Suor Monetti intende forse mettersi nella scia della più nota suor Jeannine Gramick, fondatrice, insieme a P. Robert Nugent, di New Ways Ministry, che in sostanza promuove da tempo la causa Lgbt nella Chiesa cattolica. Nella Notificazione del 31 maggio 1999, la Congregazione per la Dottrina della Fede  denunciava che, nonostante i richiami a Suor Gramick e a P. Nugent, da parte dell’Arcivescovo di Washington e della Congregazione per gli Istituti di Vita Consacrata, «essi continuavano a presentare la dottrina della Chiesa come un’opzione possibile fra le altre e come aperta a mutamenti fondamentali». Venne così istituita una commissione per studiare i loro scritti e le loro attività pastorali, trovati incompatibili con l’insegnamento della Chiesa.

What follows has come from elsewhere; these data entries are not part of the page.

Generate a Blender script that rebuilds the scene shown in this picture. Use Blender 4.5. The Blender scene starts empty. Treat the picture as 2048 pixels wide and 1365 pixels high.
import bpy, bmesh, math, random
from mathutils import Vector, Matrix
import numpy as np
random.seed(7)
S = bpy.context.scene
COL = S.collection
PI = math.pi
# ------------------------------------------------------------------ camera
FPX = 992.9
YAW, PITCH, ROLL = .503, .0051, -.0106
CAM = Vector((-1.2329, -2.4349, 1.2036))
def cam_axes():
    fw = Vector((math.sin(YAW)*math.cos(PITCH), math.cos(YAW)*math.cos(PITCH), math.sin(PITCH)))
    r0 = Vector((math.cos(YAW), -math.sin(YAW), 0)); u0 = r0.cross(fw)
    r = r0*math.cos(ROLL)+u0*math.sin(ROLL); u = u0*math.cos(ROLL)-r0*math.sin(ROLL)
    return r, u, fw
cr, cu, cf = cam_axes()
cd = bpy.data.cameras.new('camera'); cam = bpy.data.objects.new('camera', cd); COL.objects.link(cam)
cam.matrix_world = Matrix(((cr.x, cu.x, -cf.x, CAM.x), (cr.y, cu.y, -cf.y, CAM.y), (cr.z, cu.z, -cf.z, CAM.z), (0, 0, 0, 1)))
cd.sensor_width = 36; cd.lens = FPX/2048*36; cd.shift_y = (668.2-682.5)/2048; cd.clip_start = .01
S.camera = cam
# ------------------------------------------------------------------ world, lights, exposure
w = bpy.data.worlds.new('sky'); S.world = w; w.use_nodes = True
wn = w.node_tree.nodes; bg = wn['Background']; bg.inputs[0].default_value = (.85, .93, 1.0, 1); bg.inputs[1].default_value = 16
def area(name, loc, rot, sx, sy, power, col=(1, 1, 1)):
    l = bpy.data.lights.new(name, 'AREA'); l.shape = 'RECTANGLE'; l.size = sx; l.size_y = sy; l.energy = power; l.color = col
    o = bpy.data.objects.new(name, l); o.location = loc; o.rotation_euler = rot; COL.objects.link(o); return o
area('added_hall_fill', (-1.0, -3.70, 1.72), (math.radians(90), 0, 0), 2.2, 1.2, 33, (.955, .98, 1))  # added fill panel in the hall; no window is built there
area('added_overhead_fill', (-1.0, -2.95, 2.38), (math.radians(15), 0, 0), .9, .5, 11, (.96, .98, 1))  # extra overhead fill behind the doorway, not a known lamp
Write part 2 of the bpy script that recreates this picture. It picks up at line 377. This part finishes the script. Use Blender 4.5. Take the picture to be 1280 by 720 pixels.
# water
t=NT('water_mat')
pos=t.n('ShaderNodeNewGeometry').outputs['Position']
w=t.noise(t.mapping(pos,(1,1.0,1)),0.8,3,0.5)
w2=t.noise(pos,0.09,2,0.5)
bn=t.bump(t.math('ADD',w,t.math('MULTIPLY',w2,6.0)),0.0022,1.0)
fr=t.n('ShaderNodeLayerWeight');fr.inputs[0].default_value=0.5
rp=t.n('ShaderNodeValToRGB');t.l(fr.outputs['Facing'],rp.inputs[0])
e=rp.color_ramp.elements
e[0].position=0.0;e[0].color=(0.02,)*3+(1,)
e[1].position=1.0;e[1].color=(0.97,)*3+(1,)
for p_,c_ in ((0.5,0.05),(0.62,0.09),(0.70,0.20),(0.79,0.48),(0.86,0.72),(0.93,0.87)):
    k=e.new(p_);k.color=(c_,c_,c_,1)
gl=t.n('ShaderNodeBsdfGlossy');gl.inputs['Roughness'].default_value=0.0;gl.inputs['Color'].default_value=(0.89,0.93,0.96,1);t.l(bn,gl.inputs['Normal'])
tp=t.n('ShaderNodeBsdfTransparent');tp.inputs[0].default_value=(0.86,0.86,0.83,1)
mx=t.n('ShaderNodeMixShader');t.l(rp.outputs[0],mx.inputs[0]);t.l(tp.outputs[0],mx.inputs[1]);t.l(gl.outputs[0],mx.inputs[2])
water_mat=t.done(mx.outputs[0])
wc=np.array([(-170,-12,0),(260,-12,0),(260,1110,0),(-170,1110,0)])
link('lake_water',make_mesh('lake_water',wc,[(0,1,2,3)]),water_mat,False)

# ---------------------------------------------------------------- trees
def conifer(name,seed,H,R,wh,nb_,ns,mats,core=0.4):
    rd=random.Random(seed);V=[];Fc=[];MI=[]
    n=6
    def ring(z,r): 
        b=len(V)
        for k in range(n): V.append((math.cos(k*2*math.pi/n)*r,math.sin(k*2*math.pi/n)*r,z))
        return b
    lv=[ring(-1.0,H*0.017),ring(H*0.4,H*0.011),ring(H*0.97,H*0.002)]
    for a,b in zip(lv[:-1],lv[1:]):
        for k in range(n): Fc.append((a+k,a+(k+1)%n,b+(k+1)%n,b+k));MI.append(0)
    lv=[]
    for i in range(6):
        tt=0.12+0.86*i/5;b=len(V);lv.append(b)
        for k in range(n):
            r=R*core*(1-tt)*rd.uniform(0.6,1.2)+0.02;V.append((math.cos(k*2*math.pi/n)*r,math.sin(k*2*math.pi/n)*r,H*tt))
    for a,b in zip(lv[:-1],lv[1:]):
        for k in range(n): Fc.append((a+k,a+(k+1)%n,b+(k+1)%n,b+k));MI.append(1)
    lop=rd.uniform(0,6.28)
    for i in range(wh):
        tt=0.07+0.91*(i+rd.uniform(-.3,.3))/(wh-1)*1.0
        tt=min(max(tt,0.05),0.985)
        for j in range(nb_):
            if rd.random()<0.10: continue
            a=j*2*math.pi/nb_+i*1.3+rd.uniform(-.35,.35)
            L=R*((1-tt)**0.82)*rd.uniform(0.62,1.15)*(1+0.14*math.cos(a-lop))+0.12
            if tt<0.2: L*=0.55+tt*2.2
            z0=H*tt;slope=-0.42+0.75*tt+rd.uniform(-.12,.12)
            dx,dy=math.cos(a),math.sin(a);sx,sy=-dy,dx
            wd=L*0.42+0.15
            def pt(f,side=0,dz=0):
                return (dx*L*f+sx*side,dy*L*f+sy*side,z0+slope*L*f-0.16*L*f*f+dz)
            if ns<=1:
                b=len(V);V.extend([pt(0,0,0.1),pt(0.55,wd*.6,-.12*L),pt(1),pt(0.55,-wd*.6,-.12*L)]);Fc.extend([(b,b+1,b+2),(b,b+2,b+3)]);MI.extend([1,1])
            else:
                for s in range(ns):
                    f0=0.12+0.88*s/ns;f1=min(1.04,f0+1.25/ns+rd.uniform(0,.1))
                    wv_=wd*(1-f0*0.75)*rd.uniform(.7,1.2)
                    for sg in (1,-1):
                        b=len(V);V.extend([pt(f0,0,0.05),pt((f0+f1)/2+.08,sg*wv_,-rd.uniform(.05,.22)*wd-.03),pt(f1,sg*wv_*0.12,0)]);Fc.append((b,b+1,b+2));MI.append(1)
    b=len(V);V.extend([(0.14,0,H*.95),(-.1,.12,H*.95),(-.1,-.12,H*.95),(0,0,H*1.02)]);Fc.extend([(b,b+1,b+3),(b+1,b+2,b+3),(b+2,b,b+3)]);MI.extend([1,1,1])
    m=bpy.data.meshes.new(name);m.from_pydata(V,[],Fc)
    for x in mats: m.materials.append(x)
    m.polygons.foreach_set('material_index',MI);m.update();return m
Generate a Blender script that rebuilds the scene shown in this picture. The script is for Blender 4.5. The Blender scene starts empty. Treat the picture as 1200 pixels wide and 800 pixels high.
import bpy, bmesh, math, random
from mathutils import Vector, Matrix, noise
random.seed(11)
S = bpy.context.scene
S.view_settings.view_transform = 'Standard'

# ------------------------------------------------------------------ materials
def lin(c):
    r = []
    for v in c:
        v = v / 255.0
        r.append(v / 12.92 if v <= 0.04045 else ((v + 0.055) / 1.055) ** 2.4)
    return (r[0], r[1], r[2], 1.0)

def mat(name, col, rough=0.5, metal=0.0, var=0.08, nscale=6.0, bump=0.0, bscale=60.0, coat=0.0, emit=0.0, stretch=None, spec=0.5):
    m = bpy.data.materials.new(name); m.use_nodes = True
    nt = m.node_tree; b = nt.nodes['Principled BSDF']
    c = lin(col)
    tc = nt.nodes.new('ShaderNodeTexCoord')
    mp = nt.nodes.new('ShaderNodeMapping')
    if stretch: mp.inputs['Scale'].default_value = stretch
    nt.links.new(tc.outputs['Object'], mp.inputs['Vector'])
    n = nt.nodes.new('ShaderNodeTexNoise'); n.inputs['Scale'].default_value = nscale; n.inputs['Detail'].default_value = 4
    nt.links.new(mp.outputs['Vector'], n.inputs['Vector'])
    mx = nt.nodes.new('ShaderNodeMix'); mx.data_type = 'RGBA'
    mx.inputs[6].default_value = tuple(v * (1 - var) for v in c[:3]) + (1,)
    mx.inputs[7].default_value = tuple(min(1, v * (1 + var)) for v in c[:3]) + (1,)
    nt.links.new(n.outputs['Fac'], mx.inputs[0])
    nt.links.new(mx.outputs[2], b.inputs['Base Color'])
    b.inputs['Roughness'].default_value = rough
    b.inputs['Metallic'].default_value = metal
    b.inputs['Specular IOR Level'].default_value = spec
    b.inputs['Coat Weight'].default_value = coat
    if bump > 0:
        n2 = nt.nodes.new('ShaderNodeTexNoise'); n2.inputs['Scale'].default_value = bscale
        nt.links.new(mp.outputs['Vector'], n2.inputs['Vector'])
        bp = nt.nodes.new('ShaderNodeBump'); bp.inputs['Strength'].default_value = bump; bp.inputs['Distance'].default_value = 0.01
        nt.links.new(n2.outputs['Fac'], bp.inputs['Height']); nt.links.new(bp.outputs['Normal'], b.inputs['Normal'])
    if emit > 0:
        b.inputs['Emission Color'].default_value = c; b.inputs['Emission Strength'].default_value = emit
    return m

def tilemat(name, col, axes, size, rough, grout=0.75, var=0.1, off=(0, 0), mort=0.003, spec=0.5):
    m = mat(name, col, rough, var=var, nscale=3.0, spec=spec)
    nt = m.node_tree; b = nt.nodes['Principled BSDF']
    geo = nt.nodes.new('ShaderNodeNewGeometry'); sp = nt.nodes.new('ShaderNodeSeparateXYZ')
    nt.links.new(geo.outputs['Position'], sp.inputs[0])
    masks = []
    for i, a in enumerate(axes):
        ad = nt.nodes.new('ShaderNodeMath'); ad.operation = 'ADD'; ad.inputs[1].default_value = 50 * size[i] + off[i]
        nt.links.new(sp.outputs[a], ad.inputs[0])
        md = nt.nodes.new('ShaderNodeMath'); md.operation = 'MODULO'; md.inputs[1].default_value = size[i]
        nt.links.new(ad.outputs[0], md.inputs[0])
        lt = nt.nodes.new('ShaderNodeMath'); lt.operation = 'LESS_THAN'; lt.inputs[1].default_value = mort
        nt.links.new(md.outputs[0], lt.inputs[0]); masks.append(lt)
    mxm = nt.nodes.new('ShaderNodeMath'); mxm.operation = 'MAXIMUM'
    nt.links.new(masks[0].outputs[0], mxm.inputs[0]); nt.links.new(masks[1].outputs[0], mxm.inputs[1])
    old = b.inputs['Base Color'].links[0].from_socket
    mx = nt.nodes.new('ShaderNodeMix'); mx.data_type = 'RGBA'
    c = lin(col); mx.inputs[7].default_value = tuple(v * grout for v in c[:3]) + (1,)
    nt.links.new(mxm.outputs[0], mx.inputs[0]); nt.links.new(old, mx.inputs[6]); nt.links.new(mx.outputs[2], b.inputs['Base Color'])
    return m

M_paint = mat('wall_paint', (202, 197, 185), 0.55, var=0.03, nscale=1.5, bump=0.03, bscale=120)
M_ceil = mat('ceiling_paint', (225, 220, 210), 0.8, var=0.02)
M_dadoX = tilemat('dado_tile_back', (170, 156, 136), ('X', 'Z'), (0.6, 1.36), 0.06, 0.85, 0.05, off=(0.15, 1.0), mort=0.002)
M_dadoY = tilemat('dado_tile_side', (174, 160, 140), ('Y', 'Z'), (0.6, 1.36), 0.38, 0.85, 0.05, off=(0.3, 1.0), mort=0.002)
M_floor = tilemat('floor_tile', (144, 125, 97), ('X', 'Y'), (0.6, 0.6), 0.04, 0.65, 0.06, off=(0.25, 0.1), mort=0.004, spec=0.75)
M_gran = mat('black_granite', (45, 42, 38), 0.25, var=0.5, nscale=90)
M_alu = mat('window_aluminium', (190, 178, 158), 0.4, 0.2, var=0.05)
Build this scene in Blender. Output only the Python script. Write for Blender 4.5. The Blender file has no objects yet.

Dopo diversi contatti, richieste di chiarimento e domanda di sottoscrizione di una dichiarazione, tutti tentativi che non hanno portato frutto, la CDF  aveva dichiarato che le posizioni espresse dai due religiosi «in merito alla malizia intrinseca degli atti omosessuali ed al disordine oggettivo dell’inclinazione omosessuale sono dottrinalmente inaccettabili perché non trasmettono fedelmente il chiaro e costante insegnamento della Chiesa cattolica su questo punto». La CDF disponeva altresì il divieto, per i due religiosi, di continuare «ogni attività pastorale in favore delle persone omosessuali» e l’impossibilità di essere destinati, nei rispettivi Istituti religiosi, a qualsiasi ufficio.

Suor Gramick, di fronte a queste restrizione, recepite dai suoi superiori, obbedì perinde ac cadaver: decise di andarsene in un altro istituto religioso, Sisters of Loretto, che permise alla suora di continuare a far danni. Come quando nel 2014 firmò una lettera aperta al Presidente Obama per chiedere di finanziare nei paesi stranieri i servizi abortivi in caso di stupro, incesto e pericolo di vita per la donna.

Ma tutte le belle storie devono conoscere un lieto fine; e così, il 10 dicembre 2021, papa Francesco le inviava una lettera, in occasione dei suoi 50 anni di “apostolato”, nella quale le venivano rivolti ringraziamenti per la sua indefessa attività che rivelava «lo stile di Dio»: «Non hai avuto paura della “vicinanza” e nell’avvicinarti lo hai fatto “sentendo il dolore” e senza condannare nessuno, ma con la “tenerezza” di una sorella e di una madre». Manco fosse Madre Teresa.

Suor Monetti sembra dunque inaugurare anche per l’Italia la strada dell’astensione (niente condanne, niente risposte), in favore di un generico “abitare” la situazione. La Notificazione però parlava chiaro: «la diffusione di errori ed ambiguità non è coerente con un atteggiamento  cristiano di vero rispetto e compassione: le persone che stanno combattendo con l’omosessualità hanno, non meno di altre, il diritto di ricevere l’autentico insegnamento della Chiesa».